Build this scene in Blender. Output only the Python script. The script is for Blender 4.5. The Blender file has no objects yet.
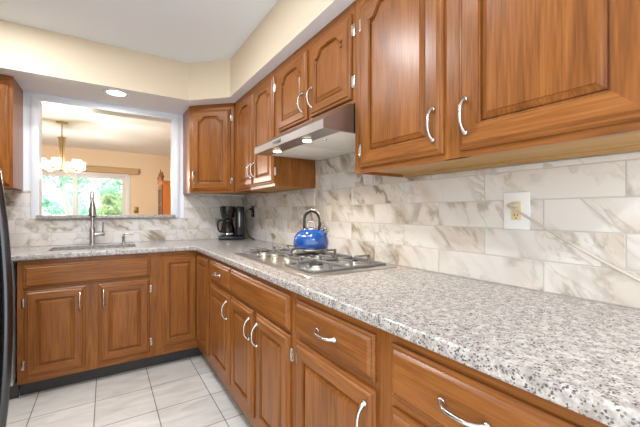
import bpy, bmesh, math, random
from mathutils import Vector, Matrix
random.seed(7)
PI = math.pi
SC = bpy.context.scene
COL = SC.collection

# ------------------------------------------------------------------ camera
YAW, FPX, EYE = 0.5761, 329.83, 1.1814
cam_data = bpy.data.cameras.new('camera')
cam_data.sensor_width = 36.0
cam_data.lens = FPX / 640.0 * 36.0
cam_data.shift_y = -1.4 / 640.0
cam_data.clip_start = 0.02
cam = bpy.data.objects.new('camera', cam_data)
cam.location = (0, 0, EYE)
cam.rotation_euler = (PI / 2, 0, -YAW)
COL.objects.link(cam)
SC.camera = cam

# ------------------------------------------------------------------ sky, sun, exposure
world = bpy.data.worlds.new('sky')
SC.world = world
world.use_nodes = True
bg = world.node_tree.nodes['Background']
bg.inputs['Color'].default_value = (0.86, 0.94, 1.0, 1)
bg.inputs['Strength'].default_value = 3.5
sun_data = bpy.data.lights.new('sun', 'SUN')
sun_data.energy = 9.0
sun_data.angle = 0.03
sun_data.color = (1.0, 0.95, 0.86)
sun = bpy.data.objects.new('sun', sun_data)
sun.rotation_euler = Vector((0.62, -0.25, -0.75)).to_track_quat('-Z', 'Y').to_euler()
COL.objects.link(sun)
vs = SC.view_settings
vs.view_transform = 'Standard'
vs.look = 'None'
vs.gamma = 1.0
vs.use_curve_mapping = False
SC.cycles.caustics_reflective = False
SC.cycles.caustics_refractive = False
SC.cycles.sample_clamp_indirect = 6.0
vs.exposure = -0.45
CAN_W = 13.5          # watts of every ceiling can
SOFFIT_W = 8.0
HOOD_W = 12.0
CHANDELIER_W = 46.0

W, YB = 1.23, 3.363        # tile face of the right wall and of the sink wall
TT = 0.008                 # tile thickness
ZC = 2.42                  # ceiling
ZS = 2.112                 # soffit underside

# ------------------------------------------------------------------ materials
def newmat(name):
    m = bpy.data.materials.new(name)
    m.use_nodes = True
    nt = m.node_tree
    return m, nt, nt.nodes['Principled BSDF']

def N(nt, t, **kw):
    n = nt.nodes.new(t)
    for k, v in kw.items():
        setattr(n, k, v)
    return n

def plain(name, col, rough=0.5, metal=0.0, spec=0.5, bump=0.0, bscale=60, coat=0.0, var=0.04):
    m, nt, b = newmat(name)
    b.inputs['Roughness'].default_value = rough
    b.inputs['Metallic'].default_value = metal
    b.inputs['Specular IOR Level'].default_value = spec
    b.inputs['Coat Weight'].default_value = coat
    tc = N(nt, 'ShaderNodeTexCoord')
    no = N(nt, 'ShaderNodeTexNoise')
    no.inputs['Scale'].default_value = bscale
    no.inputs['Detail'].default_value = 3
    nt.links.new(tc.outputs['Object'], no.inputs['Vector'])
    rp = N(nt, 'ShaderNodeValToRGB')
    rp.color_ramp.elements[0].color = (*[max(0, c * (1 - var)) for c in col], 1)
    rp.color_ramp.elements[1].color = (*[min(1, c * (1 + var)) for c in col], 1)
    nt.links.new(no.outputs['Fac'], rp.inputs['Fac'])
    nt.links.new(rp.outputs['Color'], b.inputs['Base Color'])
    if bump:
        bp = N(nt, 'ShaderNodeBump')
        bp.inputs['Strength'].default_value = bump
        bp.inputs['Distance'].default_value = 0.002
        nt.links.new(no.outputs['Fac'], bp.inputs['Height'])
        nt.links.new(bp.outputs['Normal'], b.inputs['Normal'])
    return m

def wood(name, axis, dark, mid, light, rough=0.30, coat=0.0):
    m, nt, b = newmat(name)
    tc = N(nt, 'ShaderNodeTexCoord')
    oi = N(nt, 'ShaderNodeObjectInfo')
    mul = N(nt, 'ShaderNodeMath', operation='MULTIPLY')
    mul.inputs[1].default_value = 37.0
    nt.links.new(oi.outputs['Random'], mul.inputs[0])
    add = N(nt, 'ShaderNodeVectorMath', operation='ADD')
    nt.links.new(tc.outputs['Object'], add.inputs[0])
    nt.links.new(mul.outputs[0], add.inputs[1])
    def mapped(sl, sw):
        mp = N(nt, 'ShaderNodeMapping')
        s = [sw, sw, sw]
        s[axis] = sl
        mp.inputs['Scale'].default_value = s
        nt.links.new(add.outputs[0], mp.inputs['Vector'])
        return mp
    n1 = N(nt, 'ShaderNodeTexNoise')
    n1.inputs['Scale'].default_value = 1
    n1.inputs['Detail'].default_value = 6
    n1.inputs['Roughness'].default_value = 0.62
    n1.inputs['Distortion'].default_value = 1.2
    nt.links.new(mapped(1.3, 14).outputs[0], n1.inputs['Vector'])
    n2 = N(nt, 'ShaderNodeTexNoise')
    n2.inputs['Scale'].default_value = 1
    n2.inputs['Detail'].default_value = 3
    nt.links.new(mapped(7, 170).outputs[0], n2.inputs['Vector'])
    mx = N(nt, 'ShaderNodeMix')
    mx.data_type = 'FLOAT'
    mx.inputs[0].default_value = 0.42
    nt.links.new(n1.outputs['Fac'], mx.inputs[2])
    nt.links.new(n2.outputs['Fac'], mx.inputs[3])
    rp = N(nt, 'ShaderNodeValToRGB')
    e = rp.color_ramp.elements
    e[0].position = 0.30
    e[0].color = (*dark, 1)
    e[1].position = 0.72
    e[1].color = (*light, 1)
    k = e.new(0.5)
    k.color = (*mid, 1)
    nt.links.new(mx.outputs[0], rp.inputs['Fac'])
    nt.links.new(rp.outputs['Color'], b.inputs['Base Color'])
    b.inputs['Roughness'].default_value = rough
    b.inputs['Coat Weight'].default_value = coat
    b.inputs['Specular IOR Level'].default_value = 0.27
    bp = N(nt, 'ShaderNodeBump')
    bp.inputs['Strength'].default_value = 0.12
    bp.inputs['Distance'].default_value = 0.001
    nt.links.new(n2.outputs['Fac'], bp.inputs['Height'])
    nt.links.new(bp.outputs['Normal'], b.inputs['Normal'])
    return m

WD, WM, WL = (0.125, 0.040, 0.009), (0.255, 0.086, 0.018), (0.375, 0.145, 0.036)
M = {}
M['wood_v'] = wood('cherry wood upright grain', 2, WD, WM, WL)
M['wood_h'] = wood('cherry wood level grain', 0, WD, WM, WL)
M['wood_raw'] = wood('raw plywood', 0, (0.36, 0.20, 0.075), (0.46, 0.27, 0.105), (0.56, 0.35, 0.15), 0.6, 0)
M['wood_orange'] = wood('orange pine', 2, (0.42, 0.13, 0.03), (0.52, 0.17, 0.045), (0.62, 0.24, 0.07))
M['wood_dark'] = wood('dark carved wood', 2, (0.11, 0.04, 0.018), (0.2, 0.075, 0.03), (0.28, 0.11, 0.045))
M['paint_white'] = plain('white paint', (0.86, 0.90, 0.95), 0.6, bump=0.05, bscale=200, var=0.01)
M['paint_cream'] = plain('cream paint', (0.70, 0.58, 0.43), 0.65, bump=0.05, bscale=200, var=0.01)
M['paint_peach'] = plain('peach paint', (0.86, 0.70, 0.51), 0.65, bump=0.05, bscale=200, var=0.01)
M['trim_white'] = plain('white satin trim', (0.80, 0.82, 0.85), 0.35, var=0.01)
M['toe'] = plain('black vinyl kick', (0.042, 0.038, 0.036), 0.5, var=0.25, bscale=15)
M['nickel'] = plain('brushed nickel', (0.60, 0.575, 0.54), 0.24, 1.0, var=0.03)
M['chrome'] = plain('chrome', (0.80, 0.79, 0.77), 0.10, 1.0, var=0.02)
M['steel'] = plain('brushed stainless', (0.60, 0.57, 0.54), 0.36, 1.0, var=0.08, bscale=30)
M['steel_dark'] = plain('hood stainless', (0.42, 0.385, 0.365), 0.34, 1.0, var=0.06, bscale=20)
M['steel_sink'] = plain('sink stainless', (0.46, 0.45, 0.44), 0.33, 1.0, var=0.06)
M['filter'] = plain('pale hood filter', (0.86, 0.82, 0.75), 0.5, 0.1, bump=0.2, bscale=900)
M['iron'] = plain('grey cast iron', (0.24, 0.23, 0.22), 0.36, 0.3, bump=0.15, bscale=300)
M['burner'] = plain('burner cap', (0.05, 0.048, 0.046), 0.4, 0.2)
M['black'] = plain('black plastic', (0.014, 0.014, 0.015), 0.25, var=0.1)
M['black_soft'] = plain('black rubber', (0.018, 0.017, 0.017), 0.55, var=0.1)
M['blue'] = plain('cobalt enamel', (0.012, 0.072, 0.30), 0.08, 0.0, coat=0.8, var=0.03)
M['knob'] = plain('cream metal knob', (0.70, 0.63, 0.52), 0.28, 0.75)
M['plate'] = plain('white plastic', (0.86, 0.85, 0.82), 0.35, var=0.01)
M['almond'] = plain('almond plastic', (0.77, 0.62, 0.36), 0.4, var=0.02)
M['slot'] = plain('dark slot', (0.02, 0.018, 0.015), 0.6)
M['cord'] = plain('putty cord', (0.58, 0.51, 0.43), 0.5)
M['brass'] = plain('aged brass', (0.32, 0.20, 0.08), 0.35, 0.8)
M['valance'] = plain('tan valance', (0.55, 0.38, 0.20), 0.7)
M['fixture'] = plain('satin gold nickel', (0.50, 0.35, 0.19), 0.4, 0.5)
M['fridge'] = plain('black appliance', (0.022, 0.022, 0.024), 0.22, 0.1, coat=0.3)
M['fridge_handle'] = plain('dark steel bow', (0.10, 0.10, 0.105), 0.22, 0.9)
M['appliance_white'] = plain('white appliance', (0.80, 0.80, 0.80), 0.3, var=0.01)
M['bark'] = plain('pale bark', (0.78, 0.77, 0.74), 0.8, bump=0.5, bscale=30, var=0.4)
M['grass'] = plain('lawn', (0.20, 0.36, 0.12), 0.9, bscale=8, var=0.5)
M['badge'] = plain('dark badge', (0.06, 0.06, 0.07), 0.3)
M['coffee'] = plain('dark carafe well', (0.03, 0.022, 0.018), 0.3)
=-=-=
→ **TASK STATEMENT**
Copy each line of the data above that holds "objects".

→ **RESPONSE TO THIS EXERCISE**
Build this scene in Blender. Output only the Python script. The script is for Blender 4.5. The Blender file has no objects yet.
cam = bpy.data.objects.new('camera', cam_data)
COL.objects.link(cam)
sun = bpy.data.objects.new('sun', sun_data)
COL.objects.link(sun)